Fukuoka annonce son arrivée par un grésillement d’ampli. Et on découvre vite que son jeu de guitare est à l’unisson de son partenaire. Ses accords ont des accents à la Haino, les notes pleines de réverb tissent des ambiances noires. En fait sa panoplie de styles ne s’arrête pas là : le deuxième morceau recèle des notes lumineuses. Et puis il vient plaquer sa voix sur ces accords fragiles, d’abord indistinctement, puis chantant avec plus d’assurance, donnant l’impression d’être habité. Avant de jouer, il n’avait rien de notable, il est plutôt beau gosse, les cheveux longs dans une vague tentative de ressembler à Keiji Haino, mais sans le profil hautain de son aîné (au bar, il propose de payer sa bière, ce qu’on lui refuse car même dans un endroit low-life comme celui-ci, on peut encore l’offrir à l’artiste du soir), une sorte de monsieur-tout-le-monde quoi.
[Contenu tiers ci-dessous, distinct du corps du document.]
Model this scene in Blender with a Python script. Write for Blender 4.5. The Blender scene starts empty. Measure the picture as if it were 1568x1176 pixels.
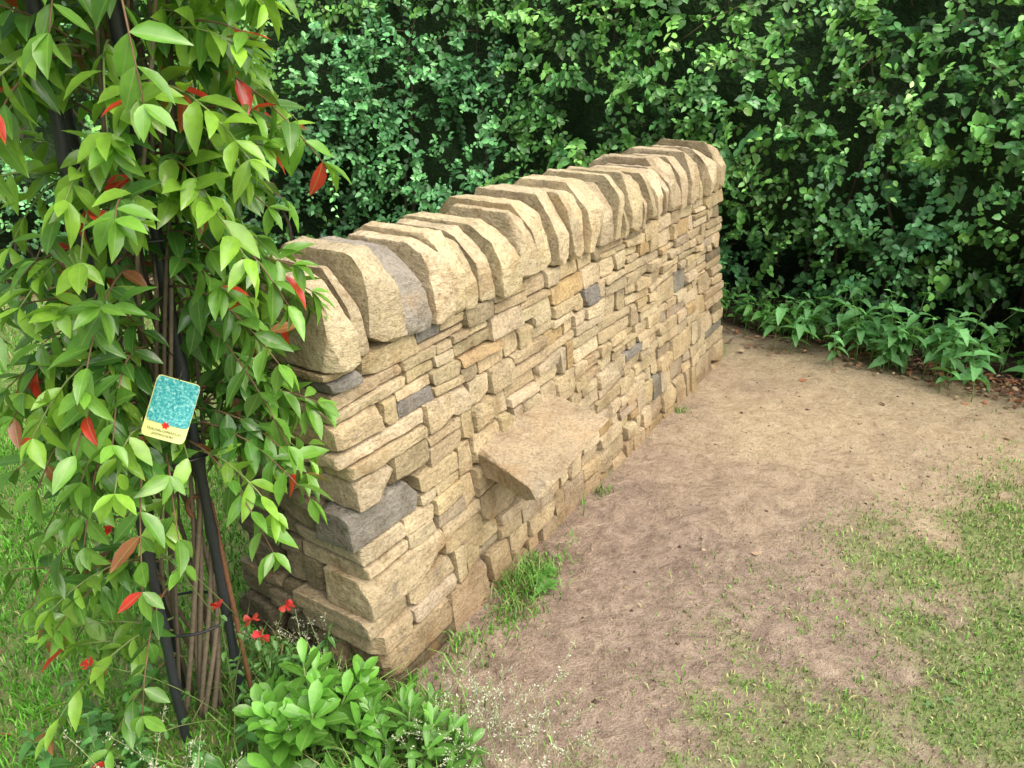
import bpy, math, numpy as np
from mathutils import Vector, Matrix
rng = np.random.default_rng(7)
R = math.radians

# ------------------------------------------------------------ helpers
def _h(i, j, k, s):
    n = (i*374761393 + j*668265263 + k*2147483647 + s*1274126177) & 0xffffffff
    n = ((n ^ (n >> 13)) * 1274126177) & 0xffffffff
    n = ((n ^ (n >> 16)) * 2246822519) & 0xffffffff
    return ((n ^ (n >> 15)) & 0xffffff) / float(0xffffff) * 2 - 1
def vn(P, s=0):
    P = np.asarray(P, float)
    F = np.floor(P); f = P - F; F = F.astype(np.int64) & 0xfffff
    f = f*f*(3-2*f)
    r = 0
    for a in (0, 1):
        for b in (0, 1):
            for c in (0, 1):
                w = (f[:,0] if a else 1-f[:,0])*(f[:,1] if b else 1-f[:,1])*(f[:,2] if c else 1-f[:,2])
                r = r + w*_h(F[:,0]+a, F[:,1]+b, F[:,2]+c, s)
    return r
def fbm(P, s=0, o=3):
    r = 0; a = 1.0; P = np.asarray(P, float)
    for i in range(o):
        r = r + a*vn(P*(2.03**i) + i*17.3, s+i); a *= .5
    return r/1.6
def n2(x, y, sc, s=0, o=3):
    x = np.atleast_1d(x); y = np.atleast_1d(y)
    return fbm(np.stack([x*sc, y*sc, np.full_like(x*1.0, .37)], 1), s, o)
def nrm(a):
    return a/np.maximum(np.linalg.norm(a, axis=-1, keepdims=True), 1e-9)
def sst(a, b, x):
    t = np.clip((x-a)/(b-a), 0, 1); return t*t*(3-2*t)

class B:
    def __init__(s): s.v=[]; s.c=[]; s.l=[]; s.f3=[]; s.f4=[]; s.n=0
    def add(s, v, c, f3=None, f4=None, luv=None):
        v = np.asarray(v, float).reshape(-1,3); c = np.asarray(c, float)
        if c.ndim == 1: c = np.tile(c, (len(v),1))
        s.v.append(v); s.c.append(c)
        s.l.append(luv if luv is not None else np.zeros((len(v),3)))
        if f3 is not None and len(f3): s.f3.append(np.asarray(f3, np.int64).reshape(-1,3)+s.n)
        if f4 is not None and len(f4): s.f4.append(np.asarray(f4, np.int64).reshape(-1,4)+s.n)
        s.n += len(v)
    def make(s, name, mat, parent=None, smooth=True, sharp=None):
        v = np.concatenate(s.v); c = np.concatenate(s.c); l = np.concatenate(s.l)
        f3 = np.concatenate(s.f3) if s.f3 else np.zeros((0,3), np.int64)
        f4 = np.concatenate(s.f4) if s.f4 else np.zeros((0,4), np.int64)
        me = bpy.data.meshes.new(name)
        me.vertices.add(len(v)); me.vertices.foreach_set('co', v.astype(np.float32).ravel())
        me.loops.add(f3.size+f4.size)
        me.loops.foreach_set('vertex_index', np.concatenate([f3.ravel(), f4.ravel()]).astype(np.int32))
        me.polygons.add(len(f3)+len(f4))
        st = np.concatenate([np.arange(len(f3))*3, f3.size+np.arange(len(f4))*4]).astype(np.int32)
        me.polygons.foreach_set('loop_start', st)
        me.update(calc_edges=True)
        a = me.attributes.new('col', 'FLOAT_COLOR', 'POINT')
        a.data.foreach_set('color', np.concatenate([c, np.ones((len(c),1))],1).astype(np.float32).ravel())
        a = me.attributes.new('luv', 'FLOAT_VECTOR', 'POINT')
        a.data.foreach_set('vector', l.astype(np.float32).ravel())
        if smooth: me.polygons.foreach_set('use_smooth', np.ones(len(me.polygons), bool))
        if sharp: me.set_sharp_from_angle(angle=sharp)
        me.update()
        o = bpy.data.objects.new(name, me); bpy.context.collection.objects.link(o)
        if mat: me.materials.append(mat)
        if parent: o.parent = parent
        return o
def empty(name, loc=(0,0,0)):
    o = bpy.data.objects.new(name, None); bpy.context.collection.objects.link(o)
    o.empty_display_size = .1
    return o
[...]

En trente minutes de scène, on aura vu sa mue : il a maintenant des reflets de rock star, chante avec tout son coeur comme si ses paroles devaient être dites sans plus tarder. L’auditoire ne peut qu’entrer en communion avec ce rock héroïque qui semble ne jamais atteindre son paroxysme, on a à nouveau des frissons. Ce soir, c’est un peu comme si le chanteur de Ghost était venu poser sa voix sur la musique des Rallizes Dénudés.

Dans une deuxième partie, Urabe triture un harmonica comme il joue du saxophone, c’est à dire qu’il bouleverse notre conception de l’instrument. Fukuoka se lance dans une ballade dont les intonations sembleraient porteuses d’espoir si elles n’étaient pas contredites par les sanglots de l’harmonica. Ils changeront encore plusieurs fois de configuration, Fukuoka passant à la batterie, Urabe reprenant son alto, avant de conclure par ce lent style psychédélique qui nous avait déjà secoué auparavant.